Immer wieder wird gerichtet, damit sich das Polster makellos wölbt - und beim Sitzen dann die Wirbelsäule glücklich ist.
Zwischen dem Kundenwunsch "Ich will's g'scheit haben" und "Was soll's kosten?" bewegt sich die Arbeit. Sauerschells arbeiten für jeden Geldbeutel. Immer gewärtig ist das alte Wissen um "Bohne" und "Schlinge", um "Gurt-" und "Blaustift". Sogar selbstgeschmiedete Nägel hat Opa Ernst schon an guten alten Stücken entdeckt.

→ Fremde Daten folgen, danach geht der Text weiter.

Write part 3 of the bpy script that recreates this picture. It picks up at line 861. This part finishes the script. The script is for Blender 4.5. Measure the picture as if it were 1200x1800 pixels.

Enkel André nimmt ihn manchmal mit: Schließlich kommt es beim Polstern auch auf den Schnitt und den Plan für den meist sehr teuren Bezugsstoff an. Da muss man fast ein Schneider sein. "Mein Großvater war Schneider", grinst Ernst Sauerschell, und der bescheinigte ihm, dass er das auch kann. Was ihm bis heute hilft, wenn seine - für die alte Polstererkunst höchst begabte - Schwiegertochter Monika mal kleidungstechnisch keine Zeit hat: "Dann näh' ich mir den Reißverschluss selbst in die Hose."